Alexander Creek joins Michel Creek in the Elk River watershed near Sparwood, sharing the same small-stream country as Michel itself, the Wigwam and the Fording. It holds a wider species mix than Michel: westslope cutthroat, rainbow trout, brook trout, cutthroat-rainbow hybrids and bull trout, though not the same numbers, all under a classified-water rulebook split at the easternmost Highway 3 bridge.
The water
NRCan/GeoGratis lists Alexander Creek as an official Kootenay Land District creek (key JABNB) at 49.674444, -114.780556. It flows into Michel Creek, which drains into the Elk River at Sparwood, so Alexander sits two links up from the Elk mainstem. West Alexander Creek enters upstream and carries its own direct cutthroat and brook trout records. Provincial fish-inventory data logs 20 direct observations on the main Alexander line: 6 rainbow trout, 6 brook trout, 5 westslope cutthroat, 2 cutthroat-rainbow hybrids and 1 bull trout, a smaller, more mixed sample than Michel Creek's 307 records nearby.
The fishing
Kootenay Fly Shop & Guiding says Alexander holds good populations of large westslope cutthroat, though not the density of Michel Creek. Dave Brown Outfitters lists Alexander alongside Michel, the Wigwam and the Fording in its Fernie small-stream program, where anglers walk, fish light rods and fish dry flies when conditions allow. Cover the water quietly, work the deeper buckets and structure, and drop to a smaller dry-dropper rig once the big attractors stop moving fish. With rainbow trout, brook trout and cutthroat-rainbow hybrids all in the direct record alongside westslope cutthroat, careful fish identification matters more here than on a single-species creek.

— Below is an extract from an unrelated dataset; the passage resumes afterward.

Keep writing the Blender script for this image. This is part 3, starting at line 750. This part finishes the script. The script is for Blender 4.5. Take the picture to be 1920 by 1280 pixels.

Mixed water: check every fish
Alexander shares the same Fernie and Elk River hatch spine as Michel Creek: Golden stoneflies near the opener, Western Green Drakes, PMDs and Light Cahills, Yellow Sallies, caddisflies from mid-June through October, terrestrials in August, and Blue-Winged Olives and October caddis into fall. Start with a Stimulator, Chubby Chernobyl or Royal Wulff, move to a small Elk Hair Caddis or Adams as fish get selective, and carry Pat's Rubber Legs, Prince, Hare's Ear, Pheasant Tail and Copper John nymphs plus a foam hopper or ant for August. Keep any streamer small, sparse and bull-trout-aware, and only where the current regulations allow it.
Health and stewardship
The Crown Mountain coking coal project's fish and fish-habitat assessment places most of its proposed footprint inside the Alexander Creek watershed and references a dedicated Alexander Creek westslope cutthroat population study. After environmental regulators asked for more downstream fish-health sampling near the West Alexander Creek confluence, the project added two more baseline sampling locations below that point. The same assessment reports no fish present in the upper reaches it sampled, so do not assume the whole mapped length is fishable trout water; the population lives in the lower and middle creek.
Conditions
- Navigability: no bcfishpass channel-geometry record exists for this small tributary. Treat it as walk-and-wade only, in the same character as Michel Creek and West Alexander Creek next door.
- Stocking: no stocking record. Alexander Creek runs entirely on wild fish.
Access and the rules
Alexander Creek's classified-water boundary runs at the easternmost Highway 3 bridge, the same landmark used on the Michel Creek listing nearby. Kootenay Fly Shop & Guiding and Dave Brown Outfitters both publish Alexander Creek in their small-stream coverage, though no dedicated Alexander guide page or named trailhead is confirmed.